▸ **Data**
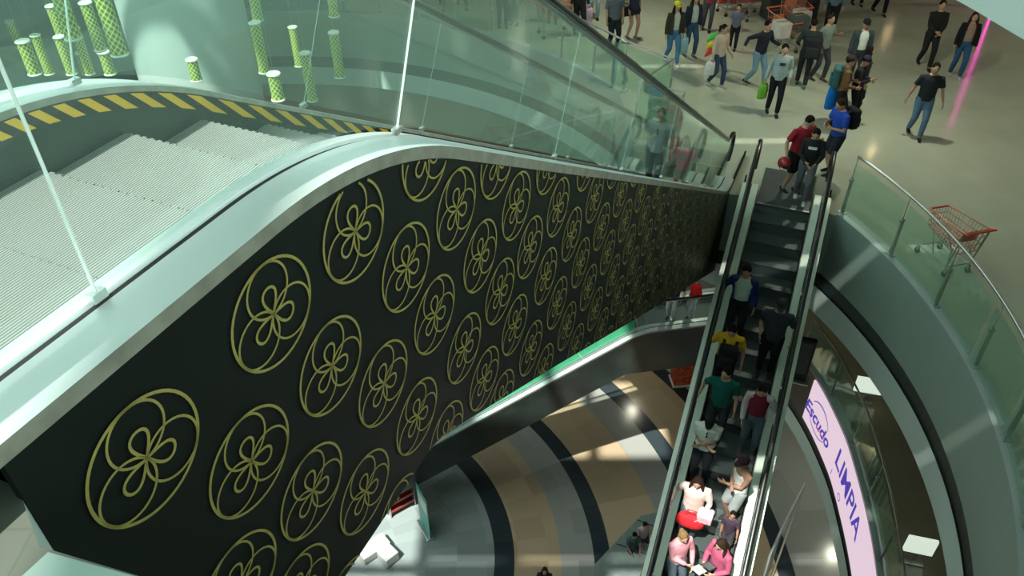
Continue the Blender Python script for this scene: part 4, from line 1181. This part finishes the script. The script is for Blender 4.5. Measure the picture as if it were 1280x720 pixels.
person('woman with black hair just behind the two in black caps', F_(1066, 140), yw_(-10), 1.62, 'long', (.03, .03, .035), None, 'long', BLK, BLK, 'black', 'long', 'c', hang, .05)
Bl = person('man in bright blue tee with black backpack at the escalator head', F_(1035, 216), yw_(-165), 1.72, 'short', (.02, .07, .42), None, 'shorts', (.02, .022, .03), BLK, 'brown', 'short', 'a', ((-.10, .30, 1.16), (.08, .28, 1.12)), .05, lean=.15, headt=.35, build=1.08)
Rd = person('man in red tee and black shorts leaning at the escalator head', Vector((*(at(986, 236, .05)).xy, .0)), yw_(-70), 1.74, 'short', (.30, .02, .035), None, 'shorts', BLK, (.02, .02, .02), 'black', 'short', 'a', ((-.35, .12, .92), (.20, .34, 1.28)), .06, lean=.1, headt=.35, heady=-.2, build=1.1, sole=(.7, .7, .7), logo=None)
person('man in grey sweatshirt with dark chest emblem carrying a green bag', F_(964, 142), yw_(-100), 1.72, 'long', (.34, .42, .42), None, 'long', (.012, .014, .02), BLK, 'black', 'short', 'c', ((-.30, .06, .84), (.22, .16, .95)), .12, headt=.2, logo=((.03, .05, .08), .13, .07, 1.28))
person('man in dark navy shirt and light jeans twisting with arms out', F_(942, 108), yw_(-60), 1.72, 'long', (.02, .022, .035), None, 'long', LJEANS, (.04, .03, .02), 'black', 'short', 'a', ((-.48, -.10, 1.10), (.44, .22, 1.05)), .22, lean=.12)
person('woman in cream and pink sweater with dark jeans walking left of centre', F_(893, 108), yw_(-60), 1.60, 'long', (.50, .40, .32), None, 'long', (.035, .06, .11), (.3, .3, .3), 'black', 'tail', 'a', ((-.24, .02, .85), (.22, .2, .95)), .16, sole=(.6, .6, .6), headt=.15)
person('child with dark hair half hidden behind the woman in cream sweater', F_(915, 62), yw_(-110), 1.25, 'short', (.14, .14, .2), None, 'long', BLK, BLK, 'black', 'short', 'a', hang, .05)
person('man in dark green jacket with black bag, back turned, beside the red carts', F_(1000, 108), yw_(70), 1.72, 'long', (.025, .035, .032), None, 'long', (.02, .025, .035), (.02, .16, .08), 'black', 'short', 'a', ((-.25, .15, 1.0), (.25, .2, 1.0)), .12, headt=.2)
person('man in light grey shirt and dark trousers behind the dark green jacket', F_(1020, 100), yw_(-60), 1.70, 'short', (.22, .27, .24), None, 'long', (.05, .06, .07), (.05, .03, .02), 'brown', 'short', 'a', ((-.3, .1, .95), (.25, .2, 1.25)), .12)
person('person in yellow cap and dark olive jacket with blue jeans walking', F_(838, 80), yw_(-80), 1.66, 'long', (.45, .48, .44), ((.04, .035, .022), 25, .86), 'long', (.06, .16, .28), (.6, .6, .6), 'black', 'long', 'a', hang, .20, cap=((.60, .55, .02), 'bright yellow'))
person('woman in navy jacket over white top walking beside the yellow cap', F_(860, 70), yw_(-70), 1.66, 'long', (.45, .5, .48), ((.02, .028, .045), 35, .95), 'long', (.035, .08, .14), (.1, .1, .1), 'brown', 'long', 'a', hang, .12)
person('man in grey polo and black trousers standing behind the sloping handrail', F_(765, 62), yw_(-70), 1.70, 'short', (.11, .13, .15), None, 'long', (.014, .018, .022), BLK, 'black', 'short', 'a', hang, .05, build=1.15)
person('woman in navy top and very short shorts with bare legs', F_(789, 48), yw_(-60), 1.66, 'short', (.03, .035, .06), None, 'short_shorts', (.02, .022, .04), (.2, .12, .08), 'black', 'long', 'a', ((-.25, .08, .9), (.27, -.05, .85)), .08)
person('person in black jacket and trousers behind the sloping black handrail', F_(723, 42), yw_(-80), 1.68, 'long', (.02, .02, .022), None, 'long', BLK, BLK, 'black', 'short', 'a', hang, .12)
person('person in pale blue trousers at the top edge, left of the grey polo man', F_(742, 22), yw_(-90), 1.68, 'short', (.3, .4, .42), None, 'long', (.25, .36, .40), BLK, 'brown', 'short', 'a', hang, .14)
person('person in dark clothes standing behind the left glass railing', F_(628, 34), yw_(-80), 1.66, 'long', (.03, .035, .04), None, 'long', (.04, .045, .05), BLK, 'black', 'short', 'a', hang, .04)
person('person in grey clothes just right of the dark one behind the left glass railing', F_(644, 30), yw_(-110), 1.62, 'long', (.22, .25, .25), None, 'long', (.25, .27, .27), BLK, 'brown', 'long', 'a', hang, .04)
person('left of two distant walkers at the top edge near the sunlit floor patch', F_(553, 10), yw_(-100), 1.68, 'short', (.2, .2, .2), None, 'long', (.08, .09, .1), (.08, .1, .06), 'black', 'short', 'a', hang, .2)
person('right of two distant walkers at the top edge near the sunlit floor patch', F_(578, 9), yw_(-80), 1.70, 'short', (.1, .1, .14), None, 'long', (.03, .03, .04), BLK, 'black', 'short', 'a', hang, .22)
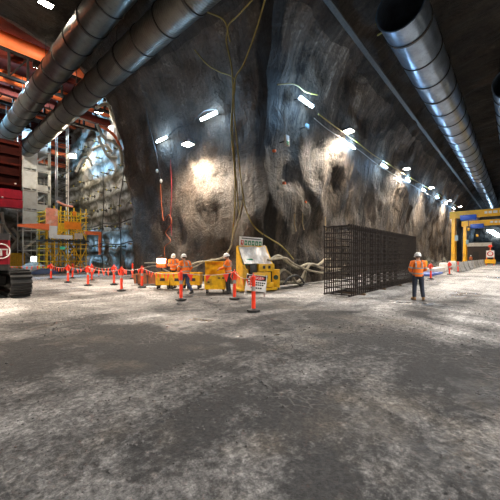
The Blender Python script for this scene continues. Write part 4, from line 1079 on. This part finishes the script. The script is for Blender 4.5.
q = MB(); q.tube([(0, -.25, .6), (0, -.262, .6)], .12, 20); q.build('badge', paint('badge_dark', (.02, .06, .05), .5), gb_)
for sx in (-.14, .14): MB().box((sx, 0, .05), (.06, .48, .10)).build('foot', DARK, gb_, smooth=False)
p = on_floor(266, 288.5)
fe = thing('fire_extinguisher', 'red extinguisher standing behind the small yellow case', 'fire extinguisher', (p.x+.25, p.y+.1, 0), YAW)
MB().box((0, 0, .45), (.26, .22, .90), None, .01).build('stand', DARK, fe); MB().lathe([(.08, .9), (.085, .93), (.085, 1.32), (.05, 1.40), (.025, 1.44)], 16).build('cylinder', paint('extinguisher_red', (.45, .015, .015), .35), fe); MB().box((0, -.03, 1.47), (.03, .14, .06)).build('valve', DARK, fe)
# danger sign on a folding stand
p = on_floor(254.5, 296.5)
dsn = thing('danger_sign', 'white warning sign with black header on a leaning folding stand behind the nearest bollard', 'warning sign', (p.x, p.y, 0), YAW-.15)
rx = Matrix.Rotation(-.22, 3, 'X') @ Matrix.Rotation(.10, 3, 'Y')
def onp(x, y, z): return rx @ Vector((x, y, z)) + Vector((0, -.1, 0))
q = MB(); q.box(onp(0, 0, .56), (.84, .03, .66), rx, .006); pn = q.build('sign_panel', SIGNWHT, dsn)
q = MB(); q.box(onp(0, -.02, .77), (.80, .01, .21), rx); q.build('header', SIGNBLK, pn, smooth=False)
q = MB(); q.ball((0, 0, 0), 1, 3)
for v_ in q.b.verts: v_.co = onp(v_.co.x*.34, -.026+v_.co.y*.004, .77+v_.co.z*.085)
q.build('danger_oval', SIGNRED, pn)
def text(s, size, m, name, parent, fn, ext=.003):
    cu = bpy.data.curves.new('t', 'FONT'); cu.body = s; cu.size = size; cu.align_x = 'CENTER'; cu.align_y = 'CENTER'; cu.extrude = ext
    to = bpy.data.objects.new('t', cu); COL.objects.link(to); dg = bpy.context.evaluated_depsgraph_get()
    em = bpy.data.meshes.new_from_object(to.evaluated_get(dg)); bpy.data.objects.remove(to); bpy.data.curves.remove(cu)
    for v in em.vertices: v.co = fn(v.co.copy())
    b = MB(); b.b.from_mesh(em); bpy.data.meshes.remove(em)
    return b.build(name, m, parent, smooth=False)
text('DANGER', .15, SIGNWHT, 'header_lettering', pn, lambda c: onp(c.x, -.033-c.z, .765+c.y))
for zr, x0, x1 in ((.58, -.33, .34), (.49, -.30, .30), (.36, -.18, .20)):
    q = MB(); xx = x0
    while xx < x1:
        w = R.uniform(.05, .09); q.box(onp(xx+w/2, -.02, zr), (w, .008, .055), rx); xx += w+.02
    q.build('text_line', SIGNBLK, pn, smooth=False)
for sx in (-.40, .40):
    MB().bar(onp(sx, .03, .02), onp(sx, .03, .92), .035).build('front_leg', GALV, dsn, smooth=False)
    MB().bar((sx, .42, .02), onp(sx, .05, .88), .03).build('rear_leg', GALV, dsn, smooth=False)

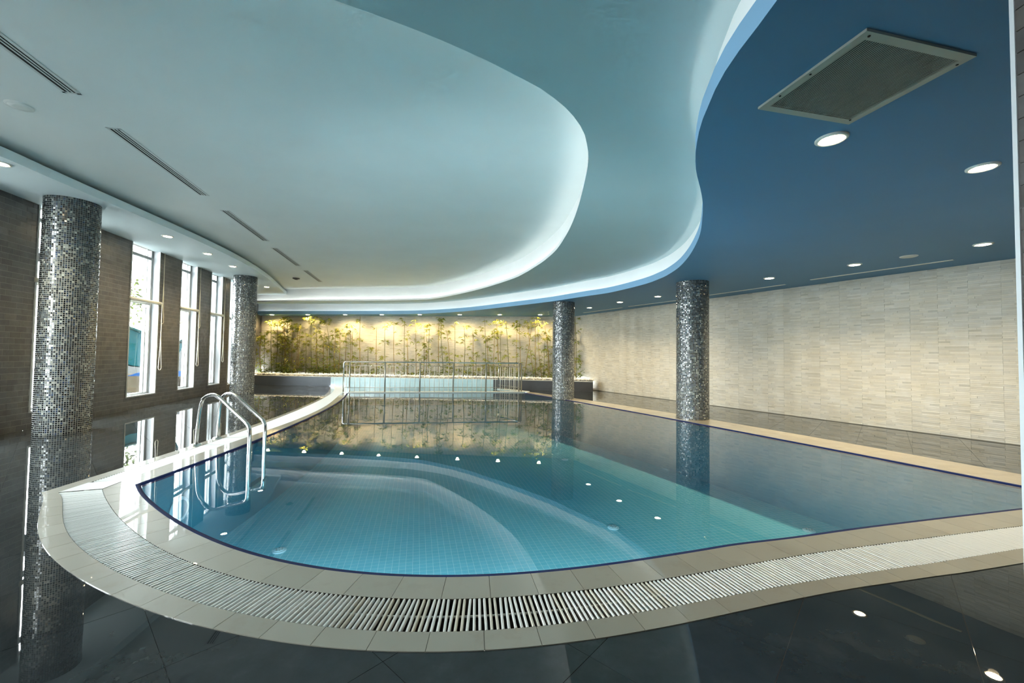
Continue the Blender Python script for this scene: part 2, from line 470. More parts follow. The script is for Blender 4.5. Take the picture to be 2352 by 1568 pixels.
BE = [(2.2, -4.0), (1.75, -2.4), (1.4, -.9), (1.2, .4), (1.135, 1.2), (1.126, 1.737), (1.13, 1.832), (1.125, 1.931), (1.126, 2.054), (1.132, 2.176), (1.15, 2.315), (1.186, 2.482), (1.212, 2.606), (1.267, 2.797), (1.358, 3.05), (1.443, 3.246), (1.541, 3.444), (1.748, 3.816), (1.929, 4.171), (2.1, 4.555), (2.342, 5.141), (2.55, 5.774), (2.729, 6.432), (2.868, 7.126), (2.923, 7.759), (2.912, 8.163), (2.802, 8.864), (2.376, 10.008), (1.895, 10.693), (1.469, 11.322), (0.995, 11.97), (-0.147, 13.245), (-1.253, 14.418), (-2.285, 15.271), (-3.468, 15.948), (-4.761, 16.3), (-6.588, 16.57), (-8.457, 16.811), (-10.577, 17.084), (-11.0, 17.14)]
IE = [(-7.5, -2.5), (-5.6, .2), (-4.2, 1.35), (-3.0, 1.80), (-2.0, 1.98), (-1.5, 2.09), (-1.022, 2.251), (-0.868, 2.325), (-0.687, 2.416), (-0.487, 2.526), (-0.193, 2.712), (0.004, 2.858), (0.192, 3.0), (0.407, 3.234), (0.539, 3.441), (0.621, 3.615), (0.687, 3.838), (0.729, 4.01), (0.767, 4.265), (0.808, 4.722), (0.854, 5.415), (0.874, 6.112), (0.862, 6.769), (0.804, 7.68), (0.663, 8.506), (0.482, 9.229), (0.256, 10.0), (-0.03, 10.723), (-0.837, 12.193), (-1.662, 13.395), (-2.699, 14.647), (-3.286, 15.057), (-4.508, 15.397), (-6.215, 15.648), (-8.027, 15.927), (-10.171, 16.403), (-10.9, 16.6)]
LE = [(-5.55, -4.0), (-5.72, -1.0), (-5.86, 1.5), (-5.99, 3.5), (-6.074, 4.806), (-6.155, 5.413), (-6.226, 6.021), (-6.293, 6.629), (-6.36, 7.237), (-6.434, 7.844), (-6.517, 8.449), (-6.613, 9.052), (-6.724, 9.653), (-6.852, 10.251), (-6.997, 10.845), (-7.16, 11.436), (-7.339, 12.023), (-7.534, 12.607), (-7.741, 13.187), (-7.958, 13.763), (-8.18, 14.336), (-8.404, 14.905), (-8.624, 15.472), (-8.832, 16.035), (-8.95, 16.35)]
c0n, c1n, c2n, c3n = [catmull(c, 181) for c in (C0N, C1N, C2N, C3N)]
c0l, c1l, c2l, c3l = [catmull(c, 181) for c in (C0L, C1L, C2L, C3L)]
c0r, c3r = catmull(C0R, 91), catmull(C3R, 91)
be, ie, le = catmull(BE, 200), catmull(IE, 200), catmull(LE, 110)
WEIR_L, WEIR_R = np.array((-5.13, 13.02)), np.array((0.47, 13.87))

# ------------------------------------------------------------------ ceilings
room = [(lwx(-4), -4), (lwx(13), 13), BACK_L, BACK_R, (rwx(-4), -4)]
PAD = .25
flat('ceiling', [(lwx(-4) - PAD, -4 - PAD), (lwx(13) - PAD, 13), (BACK_L[0] - PAD, BACK_L[1] + PAD), (BACK_R[0] + PAD, BACK_R[1] + PAD), (rwx(-4) + PAD, -4 - PAD)], Z_HIGH, M_high)
tag(bpy.data.objects['ceiling'], 'pale grey-white upper ceiling over the pool with slot vents', kind='structure')
def stepped(name, edge, close, z0, zlip, trough, ztop, m_under, m_lip, m_riser, label, led=True):
    o = flat(name, [tuple(p) for p in edge] + close, z0, m_under)
    tag(o, label, kind='structure')
    off = offset(edge, trough)
    strip('fascia', edge, z0, edge, zlip, m_lip, o, True)
    inn = offset(edge, .012)
    strip('fascia_top', edge, zlip, inn, zlip, m_lip, o, True)
    strip('fascia_back', inn, zlip, inn, z0 + .03, m_lip, o, True)
    strip('trough', inn, z0 + .03, off, z0 + .03, m_riser, o, True)
    strip('riser', off, z0 + .03, off, ztop, m_riser, o, True)
    if led:
        a, b = offset(edge, .02), offset(edge, .035)
        mb = MB()
        n = len(edge)
        v = [(p[0], p[1], z0 + .034) for p in a] + [(p[0], p[1], z0 + .034) for p in b]
        mb.add(v, [(i, i + 1, n + i + 1, n + i) for i in range(n - 1)])
        mb.build('led_strip', M_led, o)
    return o
close_r = [(BACK_L[0] - .3, BACK_L[1] + .2), (BACK_R[0] + .3, BACK_R[1] + .2), (rwx(-4) + .3, -4.2)]
stepped('ceiling_middle', ie, close_r + [(ie[0][0], -4.2)], Z_MID, Z_MID + .06, .13, Z_HIGH, M_mid, M_riser, M_riser,
        'aqua middle tier of the ceiling with a curving white step')
stepped('ceiling_lower', be, close_r, Z_LOW, Z_LOW + .135, .10, Z_MID, M_low, M_fasc, M_riser,
        'deep blue lowest ceiling tier along the cream wall')
o = flat('ceiling_left', [tuple(p) for p in le] + [(lwx(16.5) - .1, 16.5), (lwx(13) - .1, 13), (lwx(-4) - .1, -4)], Z_SOF, M_sof)
tag(o, 'pale blue soffit with a curved edge above the windows', kind='structure')
strip('fascia', le, Z_SOF, le, Z_SOF + .12, M_sof, o, True)
lb_ = offset(le, -.45)
strip('fascia_top', le, Z_SOF + .12, lb_, Z_SOF + .12, M_sof, o, True)
strip('recess_back', lb_, Z_SOF + .12, lb_, Z_HIGH, M_sof, o, True)

# ------------------------------------------------------------------ deck floor with real tiles
hole = [tuple(p) for p in c3l[::-1]] + [tuple(p) for p in c3n[1:]] + [(6.1, 3.30)] + [tuple(p) for p in c3r[::-1][1:]] + [(-.45, 15.16), (-.69, 15.5), (-6.6, 15.9), (-6.80, 15.6)]
deck_out = [(lwx(-4), -4), (lwx(13), 13), (lwx(16.2), 16.2), (3.1, 15.4), (rwx(15.0), 15.0), (rwx(-4), -4)]
def cdt_faces(polys_pts, polys_edges, keep):
    vo, eo, fo, *_ = delaunay_2d_cdt([Vector(p) for p in polys_pts], polys_edges, [], 0, 1e-5)
    out = []
    for f in fo:
        c = sum((vo[i] for i in f), Vector((0, 0))) / len(f)
        if keep(c.x, c.y): out.append(f)
    return vo, out
def loop_edges(n, o=0): return [(o + i, o + (i + 1) % n) for i in range(n)]
pts = deck_out + hole
vo, fo = cdt_faces(pts, loop_edges(len(deck_out)) + loop_edges(len(hole), len(deck_out)), lambda x, y: inside(deck_out, x, y) and not inside(hole, x, y))
floor = obj('floor', mdata('floor', [(v.x, v.y, -.004) for v in vo], fo, M_grout_dark))
tag(floor, 'wet dark slate floor around the pool', kind='structure')
TILE, GAP = .60, .0022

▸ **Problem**
Out of the material above, select every line that holds the string "pixels".

▸ **Reply**
Continue the Blender Python script for this scene: part 4, from line 1181. This part finishes the script. The script is for Blender 4.5. Measure the picture as if it were 1280x720 pixels.
Continue the Blender Python script for this scene: part 2, from line 470. More parts follow. The script is for Blender 4.5. Take the picture to be 2352 by 1568 pixels.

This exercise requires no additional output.